Im Kreis der post-modernen Literaturtheorie erörtert man oft die Möglichkeit der Dekonstruktion der Subjektivität des Erzählers in der transzendentalen Position. Auch im deutschsprachigen Raum nahmen viele Literaten bereits zu diesem Thema <Destruktion des Subjekts> Stellung, jedoch wagen nur sehr wenige, den Stil ihrer Texte als solchen zu dekonstruieren; der transzendentale Erzähler bleibt immer als etabliertes Formprinzip des Textes. Thomas Bernhard ist ein Autor, der durch die exzentrische Konstruktion des Textes die schwebende Lage des Subjekts in der Struktur der Rede zu demonstrieren versucht hat.
Ein typisches Beispiel seiner dekonstruktivistischen Stilistik findet man in der Erzählung «Gehen». Der erste Satz dieser Erzählung ist von einem anonymen <Ich> erzählt, das im Text nie mit seinem Eigennamen bezeichnet wird. Dieses <Ich> kann im traditionellen Sinne als das transzendentale Subjekt=Erzähler gelten. Jedoch bleibt die Beziehung dieses <Ichs> zu der vorliegenden Geschichte im Dunkeln. Dieses <Ich> wird im Verlauf der Geschichte nur einmal von Oehler, einer anderen Figur in der Geschichte, geduzt. Das ist alles. Der Leser kann nie erfahren, ob dieses Ich transzendental oder an der Geschichte mitbeteiligt ist. Dieses Ich fungiert als Erzähler allein dadurch, daß es die von Oehler mitgeteilte Geschichte über das Verrücktwerden von Karrer wiederholt. Alles, was das Ich erzählt, ist ein Zitat aus Äußerungen der anderen. Vielleicht spricht das <Ich> selbst in einem Zitat eines höheren Subjekts? Das <Ich> fungiert formal als das erzählende Subjekt, aber ihm ist schon die transzendentale Macht der Letztbegründungsinstanz entzogen. Mit der wiederholenden Zitat-Struktur und den willkürlichen Zufügungen durch Nebensätze führt Bernhard den Leser in das Labyrinth von <Realität/Mitteilung/Fiktion>.

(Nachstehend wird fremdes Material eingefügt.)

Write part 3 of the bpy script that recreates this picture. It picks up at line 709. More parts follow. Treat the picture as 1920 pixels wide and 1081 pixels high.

Durch diese Stilistik Bernhards erhält man den Eindruck, daß die Welt, in der wir leben, aus einer Reihe von unendlich weiter zu zitierenden Texten bestehe. Bernhard entblößt die Falschheit der Welt, indem er die Struktur der Rede, in der er selbt existiert, dekonstruiert. In seinem autobiographischen Stück «Die Kälte» äußert er, was <Schreiben> für ihn bedeutet. Schon in seiner Jugend fühlte er sich von der <Welt> erdrückt. Die Welt bestehe aus dem Zusammenhang des <Sogenannten>. Dieses <Sogenannte> sei strukturiert im System der Sprache. Solange wir in der Sprache denken und uns selbst mittels der Sprache zum Ausdruck bringen, seien wir unvermeidlich im betrügerischen System der Sprache verschlungen. Bernhard mißbraucht die <Welt>, indem er sie dichtet. In seiner écriture verwandelt sich die <Welt> zu einem <Gedichteten>; das Mißbrauchende wird zum Mißbrauchten. Er läßt die Sprache zeigen, daß für Menschen als sprechende oder schreibende Subjekte der Text als Voraussetzung existiert und der Text sie insofern beherrscht.
Jedoch sieht man schon, daß Bernhards Strategie sehr gefährlich ist. Denn die von ihm mißbrauchte Schrift mißbraucht zugleich auch ihn. Solange Bernhard in einer konventionellen menschlichen Sprache denkt, schreibt und sich verständigt, ist er nicht frei vom Druck der Welt. Er muß sich vor der Rache der Sprache fürchten. Er haßt die Schmeichelei in der Welt. Man schreibt ein Buch, um von der Welt verstanden zu werden. Schreiben ist mit Ruhmsucht verbunden. Wenn der Berufsschriftsteller Bernhard ein Buch wie «Gehen» oder «Die Kälte» schreibt, bedeutet es nicht, daß er den Kontakt mit dem existierenden (Kon-) Text (=Welt) sucht?